▶ [Goal]
Extract each line containing the string "Measure".

((

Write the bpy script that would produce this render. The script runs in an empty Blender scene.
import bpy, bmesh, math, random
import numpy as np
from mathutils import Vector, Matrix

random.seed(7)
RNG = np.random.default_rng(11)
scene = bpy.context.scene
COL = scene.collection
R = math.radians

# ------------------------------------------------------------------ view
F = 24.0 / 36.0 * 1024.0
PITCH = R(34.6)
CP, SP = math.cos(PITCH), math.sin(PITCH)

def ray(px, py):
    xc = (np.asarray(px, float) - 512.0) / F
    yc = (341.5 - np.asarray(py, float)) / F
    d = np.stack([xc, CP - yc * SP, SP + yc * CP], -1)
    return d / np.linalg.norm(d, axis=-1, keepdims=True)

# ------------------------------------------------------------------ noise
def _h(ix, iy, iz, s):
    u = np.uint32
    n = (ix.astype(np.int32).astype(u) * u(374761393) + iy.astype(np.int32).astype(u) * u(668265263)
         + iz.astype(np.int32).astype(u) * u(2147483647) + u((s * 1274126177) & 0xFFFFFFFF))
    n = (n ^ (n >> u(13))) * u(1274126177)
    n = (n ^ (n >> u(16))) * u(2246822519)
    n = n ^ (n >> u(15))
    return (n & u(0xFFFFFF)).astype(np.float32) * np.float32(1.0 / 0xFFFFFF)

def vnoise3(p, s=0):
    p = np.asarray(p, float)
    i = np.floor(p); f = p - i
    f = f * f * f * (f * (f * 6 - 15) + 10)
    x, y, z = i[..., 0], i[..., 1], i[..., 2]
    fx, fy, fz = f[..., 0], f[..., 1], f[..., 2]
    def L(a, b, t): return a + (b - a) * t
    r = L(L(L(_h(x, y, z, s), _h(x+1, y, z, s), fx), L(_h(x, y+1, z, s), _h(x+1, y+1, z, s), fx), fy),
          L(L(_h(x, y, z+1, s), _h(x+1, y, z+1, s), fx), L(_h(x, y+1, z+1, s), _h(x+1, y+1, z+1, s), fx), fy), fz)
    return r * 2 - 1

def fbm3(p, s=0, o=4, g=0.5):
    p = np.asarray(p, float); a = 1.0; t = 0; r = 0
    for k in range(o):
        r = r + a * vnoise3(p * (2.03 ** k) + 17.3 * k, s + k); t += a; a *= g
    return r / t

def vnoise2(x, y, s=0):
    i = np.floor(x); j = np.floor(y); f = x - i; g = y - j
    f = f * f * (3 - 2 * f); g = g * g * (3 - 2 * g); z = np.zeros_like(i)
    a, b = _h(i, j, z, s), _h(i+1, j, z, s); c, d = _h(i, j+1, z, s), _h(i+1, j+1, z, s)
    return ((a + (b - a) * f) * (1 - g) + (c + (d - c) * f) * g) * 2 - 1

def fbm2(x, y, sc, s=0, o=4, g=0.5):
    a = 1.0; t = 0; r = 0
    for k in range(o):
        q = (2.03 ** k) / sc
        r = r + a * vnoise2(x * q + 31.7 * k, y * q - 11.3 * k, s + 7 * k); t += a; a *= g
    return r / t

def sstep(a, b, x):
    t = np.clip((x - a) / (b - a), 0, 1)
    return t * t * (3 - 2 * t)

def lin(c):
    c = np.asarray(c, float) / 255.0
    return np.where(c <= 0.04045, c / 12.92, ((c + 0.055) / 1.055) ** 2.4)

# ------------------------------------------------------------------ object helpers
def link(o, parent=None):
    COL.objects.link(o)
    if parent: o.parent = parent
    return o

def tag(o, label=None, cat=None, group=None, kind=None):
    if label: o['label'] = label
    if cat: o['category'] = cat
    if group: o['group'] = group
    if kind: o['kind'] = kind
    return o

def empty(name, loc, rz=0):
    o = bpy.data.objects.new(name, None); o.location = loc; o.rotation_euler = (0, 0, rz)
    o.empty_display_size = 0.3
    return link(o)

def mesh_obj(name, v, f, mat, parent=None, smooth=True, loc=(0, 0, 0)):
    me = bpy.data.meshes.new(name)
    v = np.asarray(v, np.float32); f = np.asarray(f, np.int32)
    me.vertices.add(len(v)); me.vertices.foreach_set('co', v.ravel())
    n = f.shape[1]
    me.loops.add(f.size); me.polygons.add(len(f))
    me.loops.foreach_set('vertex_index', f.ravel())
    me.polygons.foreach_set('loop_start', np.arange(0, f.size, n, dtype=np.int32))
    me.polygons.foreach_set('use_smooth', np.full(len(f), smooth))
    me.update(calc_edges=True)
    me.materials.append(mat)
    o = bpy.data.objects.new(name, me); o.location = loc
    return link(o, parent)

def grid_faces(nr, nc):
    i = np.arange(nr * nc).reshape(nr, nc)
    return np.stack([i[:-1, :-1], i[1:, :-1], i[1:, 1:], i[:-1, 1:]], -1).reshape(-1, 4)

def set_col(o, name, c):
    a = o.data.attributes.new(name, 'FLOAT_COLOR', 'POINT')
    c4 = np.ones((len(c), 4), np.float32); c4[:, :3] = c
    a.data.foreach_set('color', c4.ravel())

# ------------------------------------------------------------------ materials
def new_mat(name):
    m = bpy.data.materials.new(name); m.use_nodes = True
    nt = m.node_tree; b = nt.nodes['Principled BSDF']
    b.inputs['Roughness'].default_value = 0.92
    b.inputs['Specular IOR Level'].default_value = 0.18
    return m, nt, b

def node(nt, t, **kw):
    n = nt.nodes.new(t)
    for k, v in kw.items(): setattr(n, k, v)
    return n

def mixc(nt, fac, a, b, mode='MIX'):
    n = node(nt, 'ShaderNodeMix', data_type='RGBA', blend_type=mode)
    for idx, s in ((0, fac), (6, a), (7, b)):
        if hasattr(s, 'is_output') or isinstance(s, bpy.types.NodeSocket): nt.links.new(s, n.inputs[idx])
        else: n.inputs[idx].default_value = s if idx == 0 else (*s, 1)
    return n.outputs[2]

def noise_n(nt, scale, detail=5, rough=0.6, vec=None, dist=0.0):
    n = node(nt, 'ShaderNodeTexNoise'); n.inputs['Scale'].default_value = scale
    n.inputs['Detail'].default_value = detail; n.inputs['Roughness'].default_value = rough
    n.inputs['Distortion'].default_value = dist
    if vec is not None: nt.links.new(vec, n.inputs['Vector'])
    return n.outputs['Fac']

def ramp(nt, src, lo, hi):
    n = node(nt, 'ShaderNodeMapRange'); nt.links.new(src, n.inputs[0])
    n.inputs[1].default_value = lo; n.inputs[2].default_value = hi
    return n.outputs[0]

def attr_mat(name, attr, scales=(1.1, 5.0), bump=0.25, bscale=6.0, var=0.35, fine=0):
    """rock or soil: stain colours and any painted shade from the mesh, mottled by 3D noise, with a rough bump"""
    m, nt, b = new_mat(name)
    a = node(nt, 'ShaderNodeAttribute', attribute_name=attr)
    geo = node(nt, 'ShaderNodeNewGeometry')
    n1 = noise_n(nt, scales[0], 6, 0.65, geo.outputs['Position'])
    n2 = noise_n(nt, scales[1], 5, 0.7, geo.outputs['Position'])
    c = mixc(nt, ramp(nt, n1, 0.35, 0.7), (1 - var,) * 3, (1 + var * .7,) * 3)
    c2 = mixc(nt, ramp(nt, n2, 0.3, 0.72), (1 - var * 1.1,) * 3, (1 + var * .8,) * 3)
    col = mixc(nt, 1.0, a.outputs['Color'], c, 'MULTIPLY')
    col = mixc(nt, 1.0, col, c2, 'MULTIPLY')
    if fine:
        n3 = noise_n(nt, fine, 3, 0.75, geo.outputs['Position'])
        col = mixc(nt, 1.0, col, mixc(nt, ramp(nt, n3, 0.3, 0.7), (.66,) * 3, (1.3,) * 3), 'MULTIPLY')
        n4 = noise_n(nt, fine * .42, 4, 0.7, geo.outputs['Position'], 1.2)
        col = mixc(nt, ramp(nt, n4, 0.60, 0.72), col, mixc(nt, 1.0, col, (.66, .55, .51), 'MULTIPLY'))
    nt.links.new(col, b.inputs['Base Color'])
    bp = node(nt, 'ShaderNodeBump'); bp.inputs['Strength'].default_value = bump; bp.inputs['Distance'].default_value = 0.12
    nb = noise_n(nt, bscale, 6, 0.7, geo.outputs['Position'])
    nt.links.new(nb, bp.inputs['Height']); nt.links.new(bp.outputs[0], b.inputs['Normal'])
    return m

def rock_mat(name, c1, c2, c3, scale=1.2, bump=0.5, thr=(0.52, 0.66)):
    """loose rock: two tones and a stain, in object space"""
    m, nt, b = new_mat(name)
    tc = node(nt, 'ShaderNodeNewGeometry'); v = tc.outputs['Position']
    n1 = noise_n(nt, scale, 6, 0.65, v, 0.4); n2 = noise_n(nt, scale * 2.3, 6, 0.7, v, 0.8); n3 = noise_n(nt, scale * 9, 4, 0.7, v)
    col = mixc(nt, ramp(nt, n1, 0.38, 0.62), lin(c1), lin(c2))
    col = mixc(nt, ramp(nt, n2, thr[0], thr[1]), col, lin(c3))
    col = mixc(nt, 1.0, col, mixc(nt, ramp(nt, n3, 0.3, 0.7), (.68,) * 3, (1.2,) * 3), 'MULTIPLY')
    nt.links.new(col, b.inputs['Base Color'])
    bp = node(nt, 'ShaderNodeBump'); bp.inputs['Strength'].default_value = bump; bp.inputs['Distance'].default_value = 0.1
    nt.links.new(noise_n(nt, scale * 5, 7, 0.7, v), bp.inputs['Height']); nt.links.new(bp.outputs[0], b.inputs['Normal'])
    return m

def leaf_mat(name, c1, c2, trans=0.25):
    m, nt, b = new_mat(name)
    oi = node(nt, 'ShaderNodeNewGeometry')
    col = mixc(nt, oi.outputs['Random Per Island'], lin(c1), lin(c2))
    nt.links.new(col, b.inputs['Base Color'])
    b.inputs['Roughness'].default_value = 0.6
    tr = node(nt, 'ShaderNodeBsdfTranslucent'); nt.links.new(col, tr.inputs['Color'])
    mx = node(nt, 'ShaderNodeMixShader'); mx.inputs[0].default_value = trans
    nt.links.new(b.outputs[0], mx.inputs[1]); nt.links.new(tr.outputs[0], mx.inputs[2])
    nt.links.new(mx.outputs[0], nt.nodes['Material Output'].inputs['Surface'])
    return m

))
((

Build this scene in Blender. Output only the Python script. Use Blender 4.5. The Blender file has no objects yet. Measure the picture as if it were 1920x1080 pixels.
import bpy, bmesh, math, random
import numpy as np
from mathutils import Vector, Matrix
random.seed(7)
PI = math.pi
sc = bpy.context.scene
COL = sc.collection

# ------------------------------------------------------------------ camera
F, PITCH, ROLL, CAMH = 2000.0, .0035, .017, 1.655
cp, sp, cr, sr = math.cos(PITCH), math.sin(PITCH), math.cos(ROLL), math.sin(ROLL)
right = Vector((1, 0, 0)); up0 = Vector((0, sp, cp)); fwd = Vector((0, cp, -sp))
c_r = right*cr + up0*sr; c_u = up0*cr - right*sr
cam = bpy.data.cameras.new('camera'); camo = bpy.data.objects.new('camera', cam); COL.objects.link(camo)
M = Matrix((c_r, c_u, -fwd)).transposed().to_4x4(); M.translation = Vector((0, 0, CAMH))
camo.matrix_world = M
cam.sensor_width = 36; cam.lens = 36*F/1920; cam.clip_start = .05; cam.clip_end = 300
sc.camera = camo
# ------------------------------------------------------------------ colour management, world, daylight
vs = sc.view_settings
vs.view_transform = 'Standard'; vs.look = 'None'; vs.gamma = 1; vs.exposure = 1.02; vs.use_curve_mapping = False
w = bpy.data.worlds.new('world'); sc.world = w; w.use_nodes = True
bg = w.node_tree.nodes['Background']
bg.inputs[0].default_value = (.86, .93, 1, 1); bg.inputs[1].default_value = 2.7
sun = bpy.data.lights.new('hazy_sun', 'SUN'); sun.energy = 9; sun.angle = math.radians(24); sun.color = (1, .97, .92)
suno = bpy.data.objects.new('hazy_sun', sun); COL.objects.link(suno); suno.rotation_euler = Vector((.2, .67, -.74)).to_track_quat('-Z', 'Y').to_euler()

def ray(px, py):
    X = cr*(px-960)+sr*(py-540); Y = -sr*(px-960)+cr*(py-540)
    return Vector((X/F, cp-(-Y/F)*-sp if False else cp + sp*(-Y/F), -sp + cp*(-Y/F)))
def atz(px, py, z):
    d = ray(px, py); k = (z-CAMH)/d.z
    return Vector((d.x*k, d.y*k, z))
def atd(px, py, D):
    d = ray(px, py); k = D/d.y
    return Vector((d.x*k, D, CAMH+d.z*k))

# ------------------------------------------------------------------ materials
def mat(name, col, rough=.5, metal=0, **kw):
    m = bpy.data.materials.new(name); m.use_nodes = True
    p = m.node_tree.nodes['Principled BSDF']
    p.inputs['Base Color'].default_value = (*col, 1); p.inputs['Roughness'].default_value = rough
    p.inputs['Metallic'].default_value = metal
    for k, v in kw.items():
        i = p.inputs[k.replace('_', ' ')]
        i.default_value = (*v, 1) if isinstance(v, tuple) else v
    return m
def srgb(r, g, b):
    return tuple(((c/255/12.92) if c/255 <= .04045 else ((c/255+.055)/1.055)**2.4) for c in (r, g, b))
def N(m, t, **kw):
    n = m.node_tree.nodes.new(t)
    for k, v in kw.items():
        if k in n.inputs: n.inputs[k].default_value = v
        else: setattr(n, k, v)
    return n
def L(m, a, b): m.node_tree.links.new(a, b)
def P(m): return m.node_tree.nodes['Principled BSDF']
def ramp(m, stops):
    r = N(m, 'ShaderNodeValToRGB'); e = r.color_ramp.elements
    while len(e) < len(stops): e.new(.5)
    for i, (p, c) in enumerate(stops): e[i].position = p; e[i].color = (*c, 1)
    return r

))
((

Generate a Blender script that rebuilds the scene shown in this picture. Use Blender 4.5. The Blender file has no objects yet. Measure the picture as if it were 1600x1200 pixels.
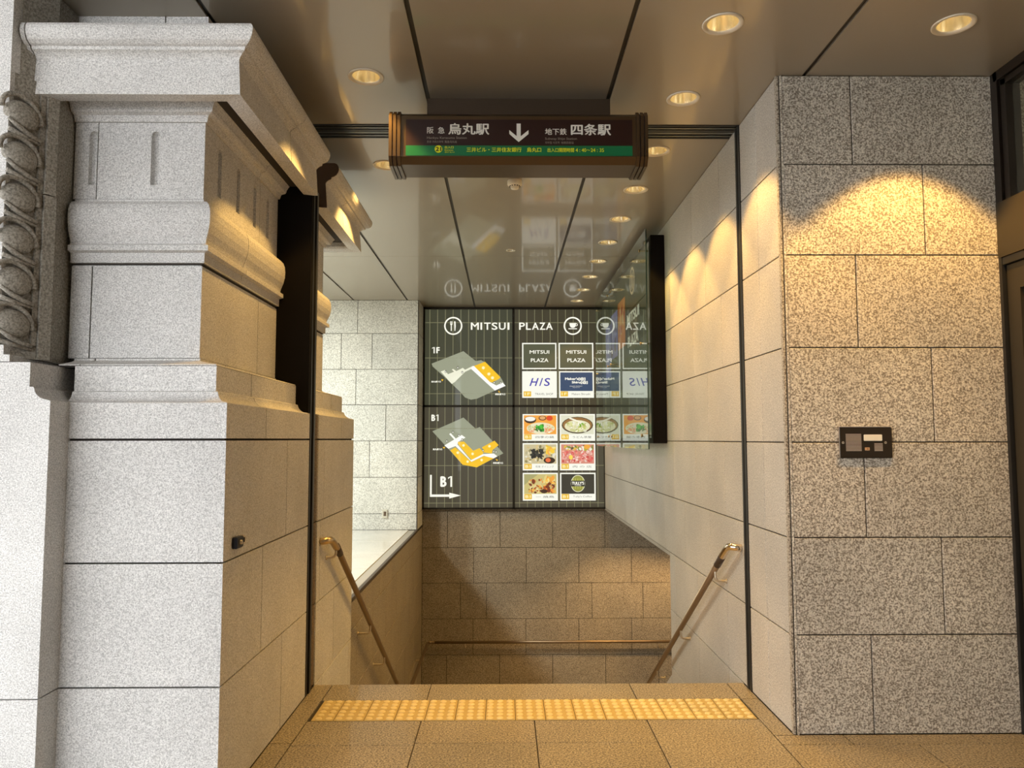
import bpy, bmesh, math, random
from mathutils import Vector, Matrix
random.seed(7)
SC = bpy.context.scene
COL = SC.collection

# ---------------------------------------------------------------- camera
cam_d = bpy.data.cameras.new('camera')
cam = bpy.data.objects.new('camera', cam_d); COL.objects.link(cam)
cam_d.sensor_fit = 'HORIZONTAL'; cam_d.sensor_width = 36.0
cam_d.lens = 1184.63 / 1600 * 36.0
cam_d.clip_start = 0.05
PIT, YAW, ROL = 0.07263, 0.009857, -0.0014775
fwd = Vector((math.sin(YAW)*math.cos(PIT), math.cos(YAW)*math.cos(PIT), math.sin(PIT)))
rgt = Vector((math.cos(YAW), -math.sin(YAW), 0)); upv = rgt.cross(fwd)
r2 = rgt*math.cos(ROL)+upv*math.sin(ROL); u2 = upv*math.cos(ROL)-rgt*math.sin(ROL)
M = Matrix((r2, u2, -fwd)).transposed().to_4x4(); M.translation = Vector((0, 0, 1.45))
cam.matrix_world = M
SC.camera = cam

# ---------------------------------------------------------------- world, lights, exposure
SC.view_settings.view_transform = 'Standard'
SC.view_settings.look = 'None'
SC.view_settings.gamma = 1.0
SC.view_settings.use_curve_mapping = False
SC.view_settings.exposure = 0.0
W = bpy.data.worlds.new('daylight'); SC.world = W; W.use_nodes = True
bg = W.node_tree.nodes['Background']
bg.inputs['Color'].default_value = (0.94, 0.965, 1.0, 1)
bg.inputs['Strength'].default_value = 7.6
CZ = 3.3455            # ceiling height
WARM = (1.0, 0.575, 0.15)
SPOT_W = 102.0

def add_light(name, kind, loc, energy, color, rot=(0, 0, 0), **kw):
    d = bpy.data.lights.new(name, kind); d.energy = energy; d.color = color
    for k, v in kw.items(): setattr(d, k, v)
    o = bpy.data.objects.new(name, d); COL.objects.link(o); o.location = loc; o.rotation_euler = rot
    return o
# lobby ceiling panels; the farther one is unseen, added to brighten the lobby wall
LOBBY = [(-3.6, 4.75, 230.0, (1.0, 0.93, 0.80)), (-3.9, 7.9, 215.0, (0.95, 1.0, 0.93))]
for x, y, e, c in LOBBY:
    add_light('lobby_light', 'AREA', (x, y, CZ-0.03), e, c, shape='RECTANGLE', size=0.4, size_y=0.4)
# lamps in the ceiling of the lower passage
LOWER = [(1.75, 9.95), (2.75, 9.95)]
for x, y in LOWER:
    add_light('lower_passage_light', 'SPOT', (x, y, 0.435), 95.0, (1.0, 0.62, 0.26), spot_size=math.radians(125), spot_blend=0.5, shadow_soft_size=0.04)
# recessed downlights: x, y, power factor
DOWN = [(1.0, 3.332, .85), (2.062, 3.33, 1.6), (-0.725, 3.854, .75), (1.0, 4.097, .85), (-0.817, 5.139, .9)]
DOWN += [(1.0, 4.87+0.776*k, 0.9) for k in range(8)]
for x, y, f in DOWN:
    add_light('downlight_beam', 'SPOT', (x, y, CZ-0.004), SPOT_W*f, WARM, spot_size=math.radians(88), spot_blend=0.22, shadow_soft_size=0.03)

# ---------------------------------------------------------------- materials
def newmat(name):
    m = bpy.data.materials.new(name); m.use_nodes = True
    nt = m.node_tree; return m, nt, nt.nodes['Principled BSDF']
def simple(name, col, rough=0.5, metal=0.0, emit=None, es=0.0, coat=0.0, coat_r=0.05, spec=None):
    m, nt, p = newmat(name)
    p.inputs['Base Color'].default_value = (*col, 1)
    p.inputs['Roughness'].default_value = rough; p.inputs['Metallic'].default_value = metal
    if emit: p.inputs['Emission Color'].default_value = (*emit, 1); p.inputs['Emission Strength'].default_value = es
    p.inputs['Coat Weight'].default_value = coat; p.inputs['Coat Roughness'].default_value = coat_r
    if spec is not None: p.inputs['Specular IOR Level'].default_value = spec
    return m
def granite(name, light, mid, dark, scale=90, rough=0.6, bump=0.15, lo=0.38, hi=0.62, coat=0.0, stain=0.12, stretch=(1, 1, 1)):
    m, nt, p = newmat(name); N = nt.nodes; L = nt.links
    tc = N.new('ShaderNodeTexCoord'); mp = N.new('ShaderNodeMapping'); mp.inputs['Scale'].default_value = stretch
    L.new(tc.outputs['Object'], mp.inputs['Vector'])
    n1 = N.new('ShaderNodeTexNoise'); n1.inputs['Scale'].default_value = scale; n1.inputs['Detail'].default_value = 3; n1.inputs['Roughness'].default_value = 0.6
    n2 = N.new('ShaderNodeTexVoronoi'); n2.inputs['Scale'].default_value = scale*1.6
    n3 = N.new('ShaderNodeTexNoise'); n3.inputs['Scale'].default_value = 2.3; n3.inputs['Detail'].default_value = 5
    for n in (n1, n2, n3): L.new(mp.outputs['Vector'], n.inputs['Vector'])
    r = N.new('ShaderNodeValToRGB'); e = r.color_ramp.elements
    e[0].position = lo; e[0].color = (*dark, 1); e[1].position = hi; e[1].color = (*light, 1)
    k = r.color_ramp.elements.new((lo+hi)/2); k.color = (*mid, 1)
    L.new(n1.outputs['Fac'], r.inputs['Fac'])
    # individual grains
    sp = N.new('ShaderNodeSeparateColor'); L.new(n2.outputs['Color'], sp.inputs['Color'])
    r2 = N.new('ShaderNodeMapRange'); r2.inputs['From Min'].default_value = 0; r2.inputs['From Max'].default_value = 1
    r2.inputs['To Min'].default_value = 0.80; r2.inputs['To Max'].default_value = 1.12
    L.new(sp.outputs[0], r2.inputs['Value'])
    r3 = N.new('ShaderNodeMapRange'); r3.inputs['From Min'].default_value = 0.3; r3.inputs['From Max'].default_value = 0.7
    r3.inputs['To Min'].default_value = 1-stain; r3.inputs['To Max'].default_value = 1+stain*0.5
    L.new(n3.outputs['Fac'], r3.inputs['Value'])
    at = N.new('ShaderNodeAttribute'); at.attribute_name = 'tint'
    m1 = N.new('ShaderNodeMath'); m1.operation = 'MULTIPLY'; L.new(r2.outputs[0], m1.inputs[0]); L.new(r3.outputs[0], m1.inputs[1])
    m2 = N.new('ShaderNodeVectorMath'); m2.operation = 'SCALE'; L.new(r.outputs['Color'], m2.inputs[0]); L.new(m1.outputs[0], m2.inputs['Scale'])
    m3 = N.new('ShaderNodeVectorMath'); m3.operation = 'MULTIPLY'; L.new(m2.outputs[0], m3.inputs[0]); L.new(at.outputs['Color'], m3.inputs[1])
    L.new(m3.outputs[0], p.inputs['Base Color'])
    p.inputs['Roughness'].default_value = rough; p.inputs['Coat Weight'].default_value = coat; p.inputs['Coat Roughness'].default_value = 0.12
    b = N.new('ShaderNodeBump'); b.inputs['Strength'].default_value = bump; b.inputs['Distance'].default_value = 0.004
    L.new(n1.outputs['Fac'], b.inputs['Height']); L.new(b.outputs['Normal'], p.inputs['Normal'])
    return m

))

▶ [The solution]
Build this scene in Blender. Output only the Python script. Use Blender 4.5. The Blender file has no objects yet. Measure the picture as if it were 1920x1080 pixels.
Generate a Blender script that rebuilds the scene shown in this picture. Use Blender 4.5. The Blender file has no objects yet. Measure the picture as if it were 1600x1200 pixels.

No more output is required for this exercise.